● Aim:
Print, word for word, the opening line of the data below and every line after it through the line that contains "from mathutils import", but not the pictures.

● Information shown:
★ ★ ★
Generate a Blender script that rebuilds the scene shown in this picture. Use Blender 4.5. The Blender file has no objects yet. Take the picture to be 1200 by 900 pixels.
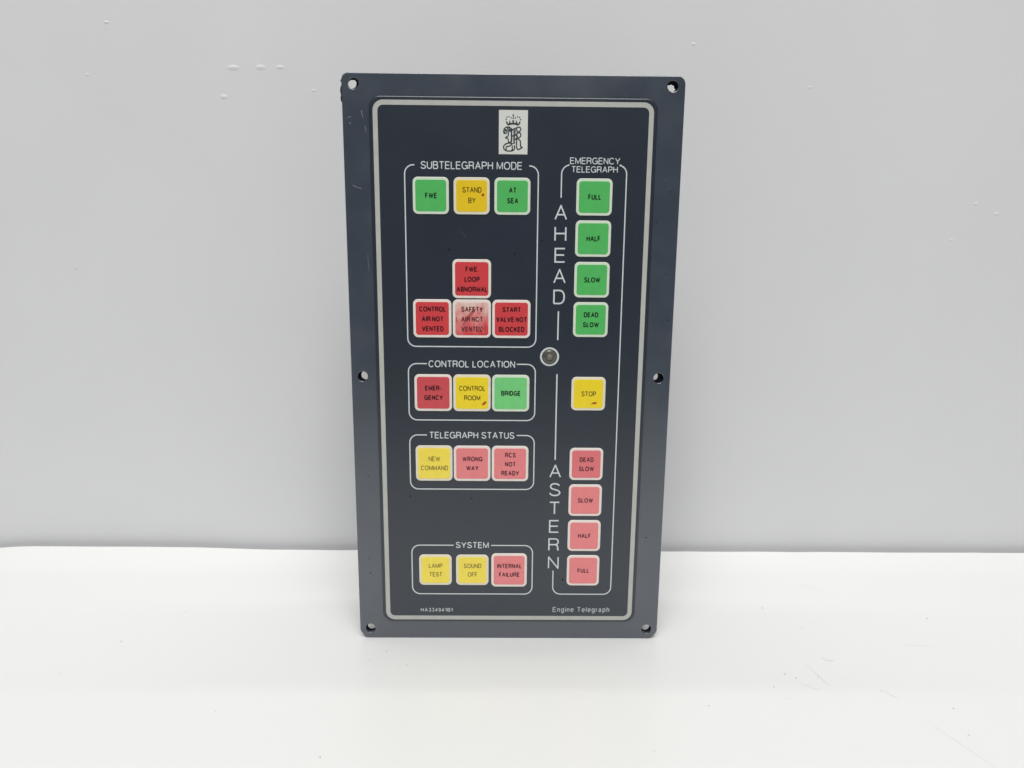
import bpy, math, random
from mathutils import Vector, Matrix, noise as mnoise

# ---------------------------------------------------------------- camera, world, lamps, exposure
S = bpy.context.scene
COL = S.collection
MM = 0.001

cam_d = bpy.data.cameras.new('camera')
cam_d.sensor_width = 36.0
cam_d.lens = 36.0 * 850.0 / 1200.0
cam_d.clip_start = 0.01
cam_d.clip_end = 50
cam = bpy.data.objects.new('camera', cam_d)
COL.objects.link(cam)
P_, Y_, R_ = 0.197833, 0.011089, 0.009209
fwd = Vector((math.sin(Y_) * math.cos(P_), math.cos(Y_) * math.cos(P_), -math.sin(P_)))
rt = Vector((math.cos(Y_), -math.sin(Y_), 0))
up = rt.cross(fwd)
r2 = rt * math.cos(R_) + up * math.sin(R_)
u2 = -rt * math.sin(R_) + up * math.cos(R_)
mw = Matrix((r2, u2, -fwd)).transposed().to_4x4()
mw.translation = Vector((-0.003086, -0.348147, 0.20683))
cam.matrix_world = mw
S.camera = cam

W = bpy.data.worlds.new('World')
S.world = W
W.use_nodes = True
W.node_tree.nodes['Background'].inputs[0].default_value = (0.93, 0.96, 1.0, 1)
W.node_tree.nodes['Background'].inputs[1].default_value = 0.14

def area(name, loc, sx, sy, power, color=(1, 1, 1), aim=None):
    l = bpy.data.lights.new(name, 'AREA')
    l.shape = 'RECTANGLE'
    l.size, l.size_y, l.energy, l.color = sx, sy, power, color
    o = bpy.data.objects.new(name, l)
    COL.objects.link(o)
    o.location = loc
    if aim is not None:
        d = Vector(aim) - Vector(loc)
        o.rotation_euler = d.to_track_quat('-Z', 'Y').to_euler()
    return o
# strip lamp above the wall side of the table, running parallel to the panel
area('strip_lamp', (-0.03, 0.095, 0.86), 1.3, 0.016, 1.9, (1.0, 0.99, 0.95))
# large soft ceiling luminaire in front of the table
area('ceiling_panel_lamp', (0.0, -1.0, 2.0), 1.3, 1.4, 47.0, (1.0, 0.993, 0.98), aim=(0, -0.1, 0))

S.view_settings.view_transform = 'Standard'
S.view_settings.look = 'None'
S.view_settings.exposure = 0.0
S.view_settings.gamma = 1.0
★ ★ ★
● Problem solution:
Generate a Blender script that rebuilds the scene shown in this picture. Use Blender 4.5. The Blender file has no objects yet. Take the picture to be 1200 by 900 pixels.
import bpy, math, random
from mathutils import Vector, Matrix, noise as mnoise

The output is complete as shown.